▶ **TASK INSTRUCTIONS**:
Below is a listing; restate from it, character for character, the lines beginning at the line holding "top.inputs[3].default_value = 0;" and ending at the line holding "r.color_ramp.elements[0].position = 0.28;", both included.

▶ **SOURCE MATERIAL**:
···
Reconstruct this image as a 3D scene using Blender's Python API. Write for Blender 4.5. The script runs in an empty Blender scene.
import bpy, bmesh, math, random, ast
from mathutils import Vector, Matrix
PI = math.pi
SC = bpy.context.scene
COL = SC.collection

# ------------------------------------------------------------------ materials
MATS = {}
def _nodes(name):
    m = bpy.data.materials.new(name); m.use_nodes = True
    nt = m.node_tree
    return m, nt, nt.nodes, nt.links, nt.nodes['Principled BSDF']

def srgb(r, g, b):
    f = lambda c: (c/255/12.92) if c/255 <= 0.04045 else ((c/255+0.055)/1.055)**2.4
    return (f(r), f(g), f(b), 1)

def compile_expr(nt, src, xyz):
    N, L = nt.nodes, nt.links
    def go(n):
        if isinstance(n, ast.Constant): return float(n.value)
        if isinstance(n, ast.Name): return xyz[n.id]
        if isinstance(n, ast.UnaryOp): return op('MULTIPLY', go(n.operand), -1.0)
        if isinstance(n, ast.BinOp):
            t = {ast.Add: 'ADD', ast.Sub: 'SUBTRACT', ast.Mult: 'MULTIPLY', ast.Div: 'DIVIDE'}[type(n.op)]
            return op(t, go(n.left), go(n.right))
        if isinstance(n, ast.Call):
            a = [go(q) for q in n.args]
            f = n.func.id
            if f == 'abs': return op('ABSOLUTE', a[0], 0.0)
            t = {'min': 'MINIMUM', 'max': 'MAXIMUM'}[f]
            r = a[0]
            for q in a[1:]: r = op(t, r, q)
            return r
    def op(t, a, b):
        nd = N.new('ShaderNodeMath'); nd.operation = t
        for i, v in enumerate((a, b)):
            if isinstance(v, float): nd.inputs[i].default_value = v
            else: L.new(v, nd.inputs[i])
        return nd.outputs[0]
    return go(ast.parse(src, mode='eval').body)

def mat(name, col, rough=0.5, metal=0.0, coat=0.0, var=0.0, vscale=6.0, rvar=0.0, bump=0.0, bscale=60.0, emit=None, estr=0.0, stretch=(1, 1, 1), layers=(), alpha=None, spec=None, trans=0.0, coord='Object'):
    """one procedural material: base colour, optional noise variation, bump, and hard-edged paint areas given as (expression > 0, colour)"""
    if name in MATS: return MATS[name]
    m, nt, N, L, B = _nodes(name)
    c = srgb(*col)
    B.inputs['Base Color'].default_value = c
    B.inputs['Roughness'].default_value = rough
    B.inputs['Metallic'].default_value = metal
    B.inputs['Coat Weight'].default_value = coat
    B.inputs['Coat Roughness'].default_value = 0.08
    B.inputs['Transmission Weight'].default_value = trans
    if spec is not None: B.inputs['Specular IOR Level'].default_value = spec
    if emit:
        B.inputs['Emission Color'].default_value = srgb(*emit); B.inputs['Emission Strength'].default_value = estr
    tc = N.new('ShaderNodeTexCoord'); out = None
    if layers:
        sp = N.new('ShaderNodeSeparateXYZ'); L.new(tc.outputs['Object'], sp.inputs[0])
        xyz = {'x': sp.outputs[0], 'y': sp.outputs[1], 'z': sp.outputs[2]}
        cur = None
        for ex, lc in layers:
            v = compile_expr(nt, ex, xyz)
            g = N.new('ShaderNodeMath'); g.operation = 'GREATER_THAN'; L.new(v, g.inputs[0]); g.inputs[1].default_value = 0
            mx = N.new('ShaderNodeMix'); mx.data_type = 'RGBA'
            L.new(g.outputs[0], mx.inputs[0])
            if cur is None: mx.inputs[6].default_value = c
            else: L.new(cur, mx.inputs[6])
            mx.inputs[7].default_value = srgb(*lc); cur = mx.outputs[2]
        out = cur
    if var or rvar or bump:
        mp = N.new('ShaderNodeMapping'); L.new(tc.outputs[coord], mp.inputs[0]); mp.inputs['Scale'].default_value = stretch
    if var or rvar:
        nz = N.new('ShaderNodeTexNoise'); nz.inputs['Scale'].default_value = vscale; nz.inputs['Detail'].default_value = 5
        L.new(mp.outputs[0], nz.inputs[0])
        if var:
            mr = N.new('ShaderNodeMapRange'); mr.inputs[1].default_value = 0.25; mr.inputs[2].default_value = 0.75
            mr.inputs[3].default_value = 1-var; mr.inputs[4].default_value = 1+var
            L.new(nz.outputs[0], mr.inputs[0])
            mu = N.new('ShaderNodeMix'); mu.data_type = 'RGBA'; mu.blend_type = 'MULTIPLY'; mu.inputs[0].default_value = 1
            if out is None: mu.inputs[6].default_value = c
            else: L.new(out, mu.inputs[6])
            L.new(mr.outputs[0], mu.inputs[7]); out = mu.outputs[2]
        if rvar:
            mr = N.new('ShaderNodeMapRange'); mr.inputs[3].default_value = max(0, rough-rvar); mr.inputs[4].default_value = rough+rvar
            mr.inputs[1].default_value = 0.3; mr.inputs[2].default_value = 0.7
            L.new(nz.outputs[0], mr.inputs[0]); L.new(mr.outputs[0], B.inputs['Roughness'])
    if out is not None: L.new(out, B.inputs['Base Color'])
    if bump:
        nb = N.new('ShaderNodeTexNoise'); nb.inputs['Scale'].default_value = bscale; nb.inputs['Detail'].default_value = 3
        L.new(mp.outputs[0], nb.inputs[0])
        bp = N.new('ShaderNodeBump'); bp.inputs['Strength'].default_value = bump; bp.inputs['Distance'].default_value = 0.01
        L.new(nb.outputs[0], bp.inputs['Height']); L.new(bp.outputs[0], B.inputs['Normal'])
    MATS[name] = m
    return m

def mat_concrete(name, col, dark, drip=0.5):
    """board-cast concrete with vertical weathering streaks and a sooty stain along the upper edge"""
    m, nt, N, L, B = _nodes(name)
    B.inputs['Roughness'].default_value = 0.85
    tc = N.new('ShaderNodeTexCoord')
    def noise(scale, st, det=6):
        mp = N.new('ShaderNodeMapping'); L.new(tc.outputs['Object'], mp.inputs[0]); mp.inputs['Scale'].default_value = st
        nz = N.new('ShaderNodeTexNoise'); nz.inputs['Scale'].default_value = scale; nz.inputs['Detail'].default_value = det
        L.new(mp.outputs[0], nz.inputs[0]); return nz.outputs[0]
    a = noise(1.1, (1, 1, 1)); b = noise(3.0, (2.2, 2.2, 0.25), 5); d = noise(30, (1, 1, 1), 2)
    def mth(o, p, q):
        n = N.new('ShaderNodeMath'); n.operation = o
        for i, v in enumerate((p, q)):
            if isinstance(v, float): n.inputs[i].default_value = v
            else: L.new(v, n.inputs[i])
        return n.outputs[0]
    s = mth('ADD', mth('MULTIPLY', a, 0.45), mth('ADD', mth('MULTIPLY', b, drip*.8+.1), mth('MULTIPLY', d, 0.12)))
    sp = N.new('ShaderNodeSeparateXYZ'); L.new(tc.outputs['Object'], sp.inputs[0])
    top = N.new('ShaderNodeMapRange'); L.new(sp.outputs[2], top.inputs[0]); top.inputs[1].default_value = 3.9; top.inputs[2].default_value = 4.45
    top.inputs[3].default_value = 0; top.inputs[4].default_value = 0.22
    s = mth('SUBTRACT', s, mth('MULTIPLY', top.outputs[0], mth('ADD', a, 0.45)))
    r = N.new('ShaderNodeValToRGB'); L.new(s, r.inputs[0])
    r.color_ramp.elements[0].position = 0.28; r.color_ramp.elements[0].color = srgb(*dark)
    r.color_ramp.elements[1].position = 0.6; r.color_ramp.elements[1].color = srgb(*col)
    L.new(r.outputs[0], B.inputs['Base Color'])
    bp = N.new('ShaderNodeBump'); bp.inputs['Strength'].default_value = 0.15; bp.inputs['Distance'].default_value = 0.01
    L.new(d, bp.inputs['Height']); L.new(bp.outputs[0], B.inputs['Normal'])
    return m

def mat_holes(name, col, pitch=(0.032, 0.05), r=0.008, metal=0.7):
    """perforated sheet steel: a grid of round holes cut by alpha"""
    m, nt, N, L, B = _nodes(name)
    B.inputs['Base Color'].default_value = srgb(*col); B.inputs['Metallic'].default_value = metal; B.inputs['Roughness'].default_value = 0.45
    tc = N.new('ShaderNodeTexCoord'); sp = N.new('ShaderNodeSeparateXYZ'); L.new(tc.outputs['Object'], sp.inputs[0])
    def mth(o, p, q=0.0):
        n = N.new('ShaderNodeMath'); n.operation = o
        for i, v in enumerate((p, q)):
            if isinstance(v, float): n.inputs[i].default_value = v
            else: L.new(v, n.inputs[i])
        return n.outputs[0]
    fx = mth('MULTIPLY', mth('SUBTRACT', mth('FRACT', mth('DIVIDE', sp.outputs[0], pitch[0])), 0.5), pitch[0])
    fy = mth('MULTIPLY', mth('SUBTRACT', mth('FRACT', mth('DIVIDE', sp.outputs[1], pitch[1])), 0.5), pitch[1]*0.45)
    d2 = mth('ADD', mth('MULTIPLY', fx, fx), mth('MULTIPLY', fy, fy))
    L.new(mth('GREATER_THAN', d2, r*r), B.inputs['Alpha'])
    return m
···
▶ **REPLY TO THE TASK**:
    top.inputs[3].default_value = 0; top.inputs[4].default_value = 0.22
    s = mth('SUBTRACT', s, mth('MULTIPLY', top.outputs[0], mth('ADD', a, 0.45)))
    r = N.new('ShaderNodeValToRGB'); L.new(s, r.inputs[0])
    r.color_ramp.elements[0].position = 0.28; r.color_ramp.elements[0].color = srgb(*dark)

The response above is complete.